Would someone invent the Yelp for cool college courses? Thanks.

Tier 2 requirement:

It’s at the next menu, Tier 2, that our department had to really think strategically about what to offer, because we’re in a much bigger menu (about 70 courses to choose from) and therefore the competition is much more fierce. We’re no longer competing with just the humanities courses anymore. We’re competing in a category called “Fine Arts, Design, and Humanities.”

If you scroll to p. 20 of the handbook, you’ll see that this is where we titled our courses much more specifically.

 

Screenshot 2016-06-05 10.35.12

Our thinking was that we might attract students via our “Intro to [identity]” courses, and then say to those students, Hey, you can take the 400-level version of this course and then encourage them to add the major or the minor.

The importance of course descriptions

People in the English department create fascinating courses that require an explanation.

For example, what does “Narratives of Resistance” mean? Read the awesome description:

We will use the course to examine how novels, poetry, and plays have been used to challenge ideas of justice in society to create change in the system. We will read Luiz Valdez’s Zoot Suit, Mario Puzo’s The Godfather, Barbara Shoup’s American Tune, Ruth Ozeki’s All Over Creation, Claudia Rankine’s Citizen, Gary Shteyngart’s Super Sad True Love Story, in addition to a few shorter essays, stories, and episodes of Sam Esmail’s Mr. Robot. Evaluation will be based on quizzes, two midterm tests, two short papers, and a final exam.
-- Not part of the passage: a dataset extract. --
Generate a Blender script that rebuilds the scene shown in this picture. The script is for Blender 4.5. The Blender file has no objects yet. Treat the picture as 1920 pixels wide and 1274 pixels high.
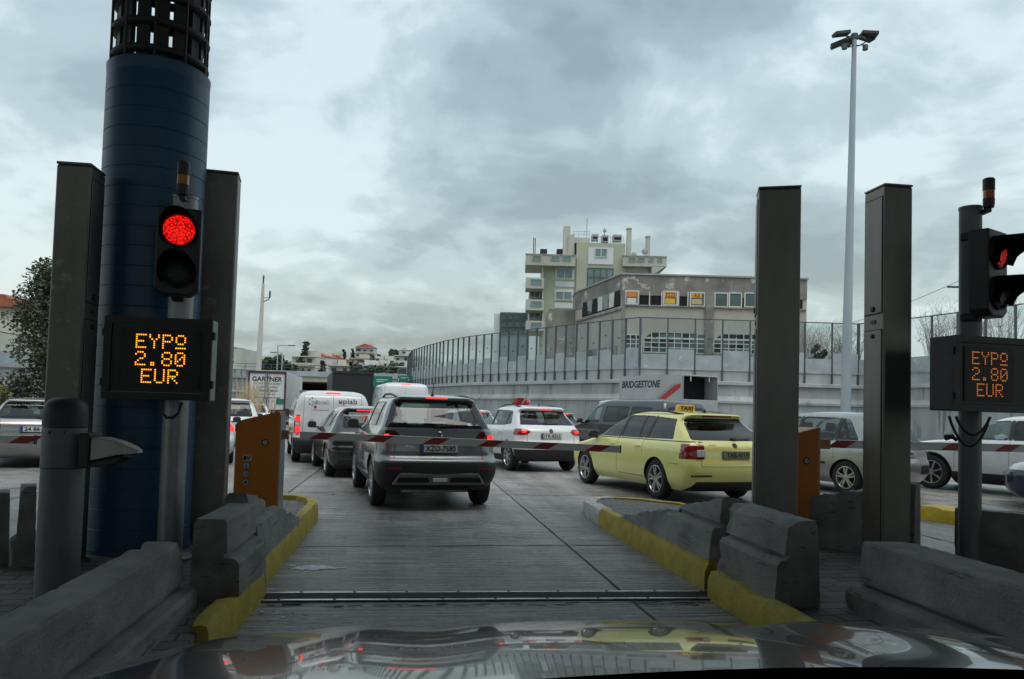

Aha! You get to read some very good and important books AND watch one of my favorite shows, Mr. Robot. SOLD!

But what’s going to happen (through no fault of the instructor or me or anyone else) is that most students will show up the first day and only learn then that they get to read Claudia Rankine’s Citizen and watch Mr. Robot.

Note that pp. 26-31 of the advising handbook are nothing but course descriptions of the foundational classes.
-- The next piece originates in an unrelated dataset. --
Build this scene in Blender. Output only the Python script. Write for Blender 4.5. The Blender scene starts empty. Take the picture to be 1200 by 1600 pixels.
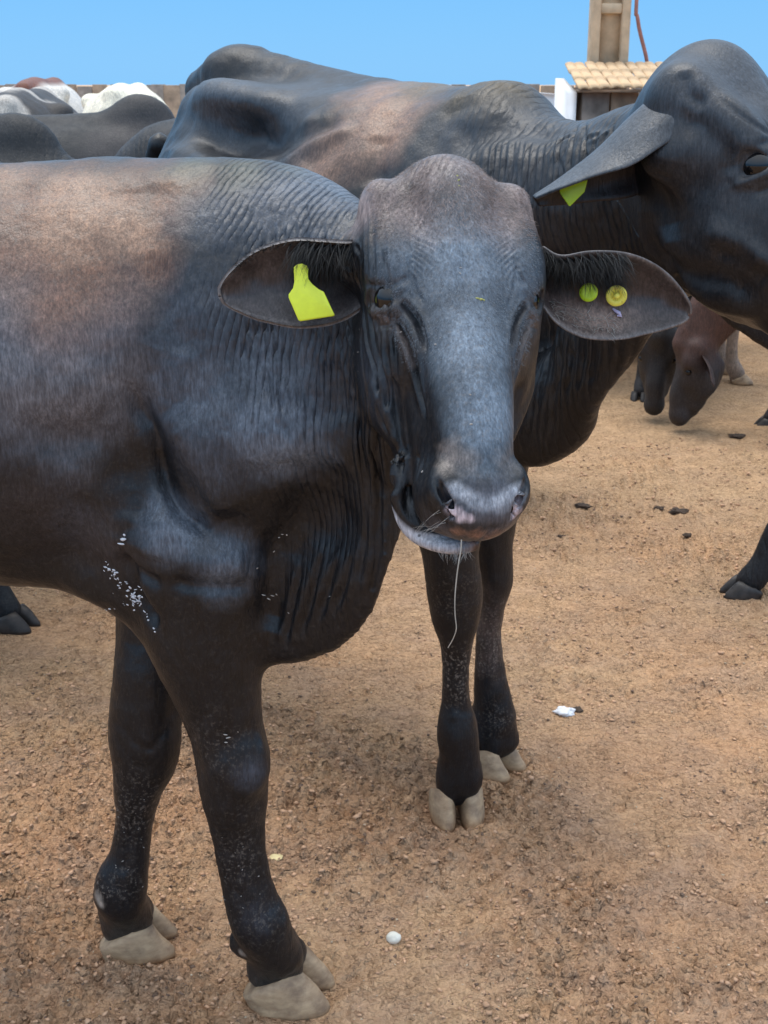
import bpy, math, random
import numpy as np
from concurrent.futures import ThreadPoolExecutor
from mathutils import Vector, Matrix

sc = bpy.context.scene
col = sc.collection
rng = np.random.default_rng(7)
random.seed(7)
f32 = np.float32

# ------------------------------------------------------------------ camera
CAM_H, PITCH, FPX = 1.5, math.radians(18.5), 2000.0
cam_d = bpy.data.cameras.new("camera"); cam = bpy.data.objects.new("camera", cam_d); col.objects.link(cam)
cam.location = (0, 0, CAM_H); cam.rotation_euler = (math.radians(90) - PITCH, 0, 0)
cam_d.sensor_fit = 'VERTICAL'; cam_d.sensor_height = 24.0; cam_d.lens = FPX / 1600 * 24.0
cam_d.clip_start = 0.05; cam_d.clip_end = 3000
cam_d.dof.use_dof = True; cam_d.dof.focus_distance = 1.7; cam_d.dof.aperture_fstop = 13.0
sc.camera = cam

# ------------------------------------------------------------------ sky and sun
SUN_EL, SUN_AZ = math.radians(74), math.radians(322)      # azimuth measured clockwise from +Y
w = bpy.data.worlds.new("World"); sc.world = w; w.use_nodes = True
nt = w.node_tree; nt.nodes.clear()
n_out = nt.nodes.new('ShaderNodeOutputWorld'); n_bg = nt.nodes.new('ShaderNodeBackground')
n_sky = nt.nodes.new('ShaderNodeTexSky'); n_sky.sky_type = 'NISHITA'; n_sky.sun_disc = False
n_sky.sun_elevation = SUN_EL; n_sky.sun_rotation = SUN_AZ; n_sky.air_density = 1.0; n_sky.dust_density = 0.3; n_sky.ozone_density = 2.5
n_tc = nt.nodes.new('ShaderNodeTexCoord'); n_sep = nt.nodes.new('ShaderNodeSeparateXYZ')
n_ramp = nt.nodes.new('ShaderNodeValToRGB'); n_mix = nt.nodes.new('ShaderNodeMix'); n_mix.data_type = 'RGBA'
nt.links.new(n_tc.outputs['Generated'], n_sep.inputs[0]); nt.links.new(n_sep.outputs['Z'], n_ramp.inputs[0])
els = n_ramp.color_ramp.elements
els[0].position = 0.0; els[0].color = (1.00, 3.02, 5.45, 1)
els[1].position = 1.0; els[1].color = (9.6, 10.2, 11.0, 1)
for p, c in ((0.10, (.78, 2.66, 5.25, 1)), (0.3, (4.2, 6.2, 8.8, 1))):
    e = els.new(p); e.color = c
nt.links.new(n_sky.outputs[0], n_mix.inputs[6]); nt.links.new(n_ramp.outputs[0], n_mix.inputs[7])
n_mix.inputs[0].default_value = 0.92
nt.links.new(n_mix.outputs[2], n_bg.inputs['Color']); n_bg.inputs['Strength'].default_value = 0.1
nt.links.new(n_bg.outputs[0], n_out.inputs[0])

sun_d = bpy.data.lights.new("sun", 'SUN'); sun_d.energy = 1.2; sun_d.angle = math.radians(32); sun_d.color = (1.0, 0.95, 0.88)
sun = bpy.data.objects.new("sun", sun_d); col.objects.link(sun)
sd = Vector((math.sin(SUN_AZ) * math.cos(SUN_EL), math.cos(SUN_AZ) * math.cos(SUN_EL), math.sin(SUN_EL)))
sun.rotation_euler = sd.to_track_quat('Z', 'Y').to_euler()

sc.view_settings.view_transform = 'Standard'; sc.view_settings.look = 'None'
sc.view_settings.exposure = 0.88; sc.view_settings.gamma = 1.0; sc.view_settings.use_curve_mapping = False

# ------------------------------------------------------------------ surveying: a direction of sight met at a distance y
_cp, _sp = math.cos(PITCH), math.sin(PITCH)
def at(px, py, y):
    u = (px - 600) / FPX; v = (py - 800) / FPX
    dx, dy, dz = u, _cp - v * _sp, -_sp - v * _cp
    t = y / dy
    return np.array([dx * t, y, CAM_H + dz * t])
def scale_at(p):      # metres per photo pixel at a point
    return (p[1] * _cp + (CAM_H - p[2]) * _sp) / FPX

# ------------------------------------------------------------------ noise
def _hash(ix, iy, iz, seed):
    h = (ix * 374761393 + iy * 668265263 + iz * 2147483647 + seed * 974634777) & 0x7fffffff
    h = ((h ^ (h >> 13)) * 1274126177) & 0x7fffffff
    return ((h ^ (h >> 16)) & 0xffff).astype(f32) / 65535.0
def vnoise(P, freq, seed=0):
    Q = np.asarray(P, dtype=np.float64) * freq
    I = np.floor(Q).astype(np.int64); F = (Q - I).astype(f32); F = F * F * (3 - 2 * F)
    r = 0
    for a in (0, 1):
        for b in (0, 1):
            for c in (0, 1):
                wt = (F[:, 0] if a else 1 - F[:, 0]) * (F[:, 1] if b else 1 - F[:, 1]) * (F[:, 2] if c else 1 - F[:, 2])
                r = r + wt * _hash(I[:, 0] + a, I[:, 1] + b, I[:, 2] + c, seed)
    return r
def fbm(P, freq, octs=4, seed=0, gain=0.5):
    r = 0; a = 1.0; s = 0
    for k in range(octs):
        r = r + a * vnoise(P, freq * 2.03 ** k, seed + k * 17); s += a; a *= gain
    return r / s

# ------------------------------------------------------------------ implicit sculpting
def unit(v):
    v = np.asarray(v, dtype=float); return v / max(1e-9, np.linalg.norm(v))
def catmull(C, n):
    C = np.asarray(C, dtype=float); m = len(C); out = []
    if m == 2: 
        return np.array([C[0] + (C[1] - C[0]) * t for t in np.linspace(0, 1, n + 1)])
    E = np.vstack([2 * C[0] - C[1], C, 2 * C[-1] - C[-2]])
    for i in range(m - 1):
        p0, p1, p2, p3 = E[i:i + 4]
        for j in range(n):
            t = j / n
            out.append(0.5 * ((2 * p1) + (-p0 + p2) * t + (2 * p0 - 5 * p1 + 4 * p2 - p3) * t * t + (-p0 + 3 * p1 - 3 * p2 + p3) * t ** 3))
    out.append(C[-1]); return np.array(out)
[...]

Note that that the handbook doesn’t include course descriptions of any of the other classes in the core. Because that would make this document incredibly unwieldy and students probably wouldn’t read them anyway. The title of the course alone must attract and inform. And sometimes, that’s just not possible.

You’re thinking: Why not call ENG 206 Social Justice Lit?

Because we can’t promise that we’ll always offer it with that topic. Even the instructor might not want to do it time and time again.

Why not create ENG 206 Social Justice Lit, 207 Dystopian Lit, 208 Road Lit, 209 Southern Lit, etc.

Because there are not enough numbers to contain all the cool things we could teach.

I have more to say about this topic of findability, but for now, I’ll stop. Suffice it to say that it’s really important for English departments to take out their own eyeballs and look at everything with a student’s eyeballs.

We can offer the most interesting classes in the world, but if students can’t find them, no one will take them.